アシュトン・カーター米国防長官は5日、南シナ海を航海している原子力航空母艦セオドア・ルーズベルトを訪問し、南シナ海の制海権が米国にあることを内外に誇示する“武力示威”を行った。 マレーシアで開かれた第3回ASEAN拡大国防長官会議で、米中が南シナ海問題で衝突し、共同宣言文の採択が不発に終わった翌日のことだ。 また、米海軍の駆逐艦ラッセンが中国が領有権を主張する南シナ海の人工島12海里(22キロメートル)内に進入する作戦を行ってから一週間しかたっていない。 これに先立ちカーター長官は4日、「ルーズベルトは現在南シナ海にあり、今回の私の訪問は米国のアジア太平洋再均衡政策の象徴」と明らかにしている。
米当局者は「ルーズベルトは中国が領有権を主張する“島”から遠く離れていて、ラッセンがしたような航行の自由作戦を遂行するわけでもない」と述べた。 しかし、原子力母艦の広大な作戦範囲を考えれば、中国は極めて敏感に受け止めるものと見られる。
カーター長官のルーズベルト訪問には、ヒシャムディン・マレーシア国防長官が同行した点が特徴的だ。 マレーシアも南シナ海に対する領有権を主張している当事国の一つだが、ベトナムやフィリピンとは違い紛争に介入することは避けている。 したがってマレーシア国防長官の同乗は、南シナ海紛争で米国の友軍がもう一つ増えたことを意味することにもなる。

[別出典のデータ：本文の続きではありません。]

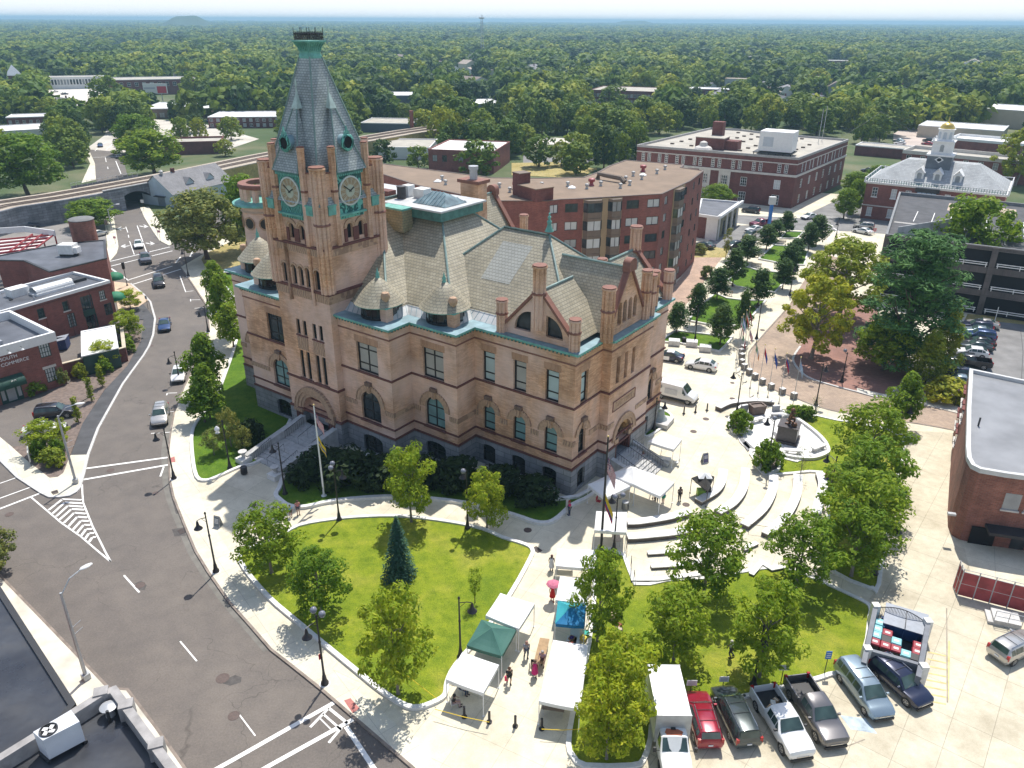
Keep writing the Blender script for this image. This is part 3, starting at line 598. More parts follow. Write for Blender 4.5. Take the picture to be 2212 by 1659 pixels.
for k,(i,T,h) in enumerate(WIN):
 kk=h['k']
 if kk=='void': continue
 if kk=='arch':
  r=h['w']/2; zs=h['z1']-r
  archring(orn,T,h['s'],zs,r+.0,r+.22,-.02,.05,TERRA); archring(orn,T,h['s'],zs,r+.22,r+.62,-.02,.09,TERRA); archring(orn,T,h['s'],zs,r+.62,r+.75,-.02,.15,ORN,n=16)
  orn.box(h['s']-.22,-.02,zs+r-.1,h['s']+.22,.30,zs+r+.95,ORN,T); orn.box(h['s']-.42,-.02,zs+r+.75,h['s']+.42,.36,zs+r+1.15,mat('carved_dark',(.17,.11,.08),.8,.3,5),T)
  window(T,h,HALL,FR,rr.choice([GLT,GL1,GL2,GLT]) if r<1 else rr.choice([GL1,GLT]),mull=(0 if r<1 else 1,[.3,.66]),fw=.17,name='window')
  trim.box(h['s']-r-.15,-.05,4.30,h['s']+r+.15,.22,4.52,HS,T)
 elif kk=='rect':
  wide=h['w']>2
  window(T,h,HALL,FR,([GLB2,GL2,GL1][k%3] if wide else [GLB,GLB,GLB2][k%3]) if i not in(8,) else GLB,mull=(1 if wide else 0,[.28,.78]),fw=.19,name='window')
  orn.box(h['s']-h['w']/2-.2,-.02,13.77,h['s']+h['w']/2+.2,.025,14.5,brickmat('soldier_brick',(.40,.215,.12),(.50,.29,.17),(.42,.28,.2),.11,.7,.01,.2),T)
 elif kk=='slit': window(T,h,HALL,FR,GL2,mull=(0,0),fw=.06)
 elif kk=='base': window(T,h,HALL,FR,GL2,mull=(1 if h['w']>2 else 0,[.5]),name='window')
trim.obj('string_course',HALL); orn.obj('carved_trim',HALL)
cn=MB(); belt(cn,PLAN,16.0,16.12,.30,COPD); belt(cn,PLAN,16.12,16.36,.55,COP,back=1.6,mt=LEAD)
for i in range(len(PLAN)):      # bracket row under the gutter
 a,b,d,L=edge(i); nn=Vector((d.y,-d.x))
 for k in range(int(L/.45)):
  p=a+d*(k*.45+.2)+nn*.35; cn.cbox((p.x,p.y,15.88),(.14,.14,.14),COPD)
cn.obj('cornice',HALL)
rf=MB(); SL=.87; Z0=16.37; INS=1.1
HIPS=MB(); GUT=MB()
def hip(x0,x1,y0,y1,ztr=None,insx=True):
 x0+=INS;x1-=INS;y0+=INS;y1-=INS
 hw=min(x1-x0,y1-y0)/2; zt=Z0+SL*hw; 
 if ztr: hw=(ztr-Z0)/SL; zt=ztr
 B=[(x0,y0),(x1,y0),(x1,y1),(x0,y1)]; Tt=[(x0+hw,y0+hw),(x1-hw,y0+hw),(x1-hw,y1-hw),(x0+hw,y1-hw)]
 s1=.95; M_=[(x0+s1,y0+s1),(x1-s1,y0+s1),(x1-s1,y1-s1),(x0+s1,y1-s1)]; z1=Z0+s1*SL*.85
 def ring(P,za,Q,zb,m):
  rf.add([(p[0],p[1],za) for p in P]+[(p[0],p[1],zb) for p in Q],[(i,(i+1)%4,4+(i+1)%4,4+i) for i in range(4)],m)
 ring(B,Z0,M_,z1,LEADL); ring(M_,z1,Tt,zt,SLATE)
 rf.add([(p[0],p[1],zt) for p in Tt],[(0,1,2,3)],LEAD)
 for i in range(4): HIPS.tube([(M_[i][0],M_[i][1],z1+.03),(Tt[i][0],Tt[i][1],zt+.05)],.13,COPR,6)
 for i in range(4):
  if (Vector(Tt[i])-Vector(Tt[(i+1)%4])).length>.3: HIPS.tube([(*Tt[i],zt+.05),(*Tt[(i+1)%4],zt+.05)],.16,COPR,6)
 for i in range(4):   # glazing bars / snow rail on the strip
  a=Vector(B[i]);b=Vector(B[(i+1)%4]);c=Vector(M_[i]);e=Vector(M_[(i+1)%4]); n=int((b-a).length/.75)
  for k in range(1,n):
   p=a.lerp(b,k/n);q_=c.lerp(e,k/n); GUT.tube([(p.x,p.y,Z0+.02),(q_.x,q_.y,z1+.02)],.03,LEAD,4,False)
  GUT.tube([(c.x,c.y,z1+.16),(e.x,e.y,z1+.16)],.03,IRONB,4,False)
 return zt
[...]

これに対抗して習近平・中国国家主席は5日、2日間の日程でベトナムを訪問し経済協力の拡大などを議論する。 南シナ海紛争で米国と共同戦線を組んでいるベトナムを最小限中立化させるという思惑が敷かれている。 新華社通信は3日、「中国銀行がベトナムの社会基盤施設投資を準備している」と報道し、ブルームバーグは5日、「習主席がホーチミン墓地を訪ねて中国とベトナムが同じ共産圏国家でありかつて米国に対して戦った歴史を想起させようとしている」と伝えた。